For the semi intelligent primate there are known knowns, known unknowns, and unknown unknowns. We can barely go to the moon let alone know what's out there. Like taking one step from your front door and saying I've explored the world.
So true.
Just went to Brian Cox's cosmology/astrophysics lecture recently and it blew my mind.
Admittedly he lost me in the second half, but he essentially surmised with good evidence that the weight of the universe is 5 (electrons or neutrons I forget) per cubic meter and the universe itself is FLAT - and that even when we look up or down the thin vertical side we still can't see anywhere near the edges which is amazing. Similar to looking left and right and presuming that the earth is flat because you can't contextualise the curvature of the surface. The universe is also expanding at an accelerating rate.
Consider this:
- The Milky Way consists of some 200 billion stars, of which 20 million could very well have habitable earth-like planets.

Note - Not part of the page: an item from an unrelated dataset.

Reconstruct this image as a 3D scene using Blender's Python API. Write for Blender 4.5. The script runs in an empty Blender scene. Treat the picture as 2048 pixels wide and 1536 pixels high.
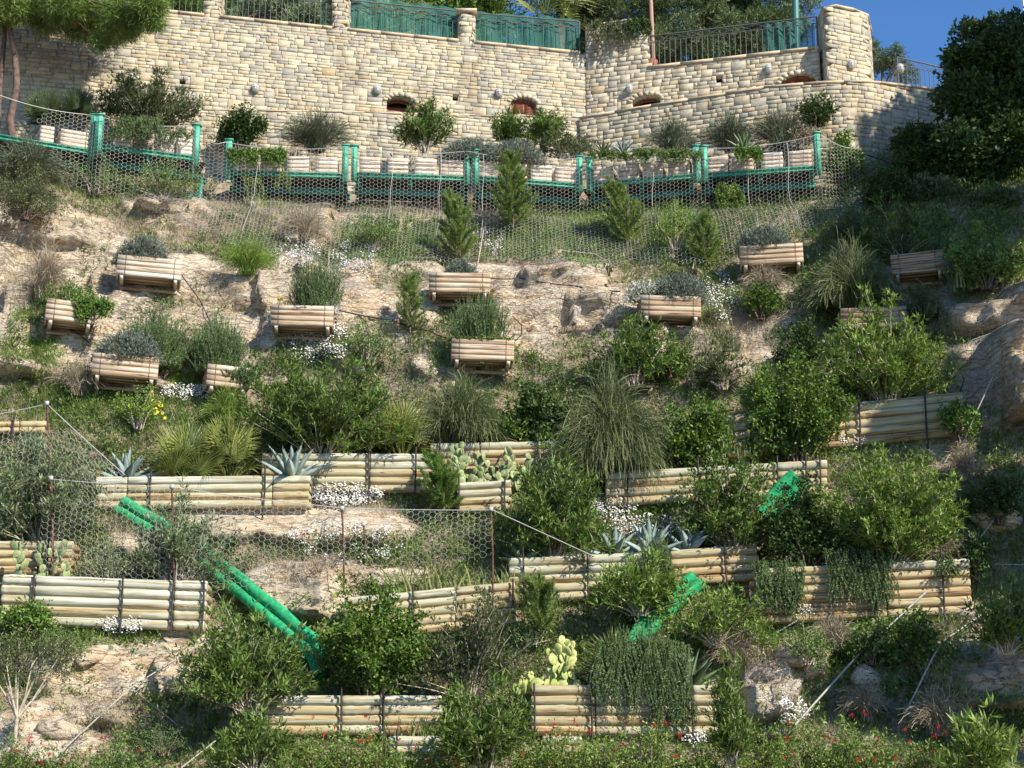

- The nearest neighbouring galaxy, Andromeda, consists of anywhere from 450 billion to one trillion stars.
- There are 170 billion observable galaxies that we can visualise from our place in the universe using our most powerful telescopes.
We really are nothing at the end of the day...
Incredible isnt it. The closest star to us is Alpha centauri 4.24 light years away. We launched voyager 1 in 1977, due to using gravitational sling shotting of saturn or jupitor it is currently travelling at 62,000 km/h or 17km per second, the fastest speed of any spacecraft. Its now just passed out of our solar system and has travelled the equivalent of 17 light hours in 39 years. If it was going to alpha Centauri, it would get there in about 80,000 years.
Now if we could reach the speeds of Hellios 2 which orbited the sun (it reached a max speed of 240,000km/r using the suns incredible gravitational pull) it would cut down travel time to 19,000 years.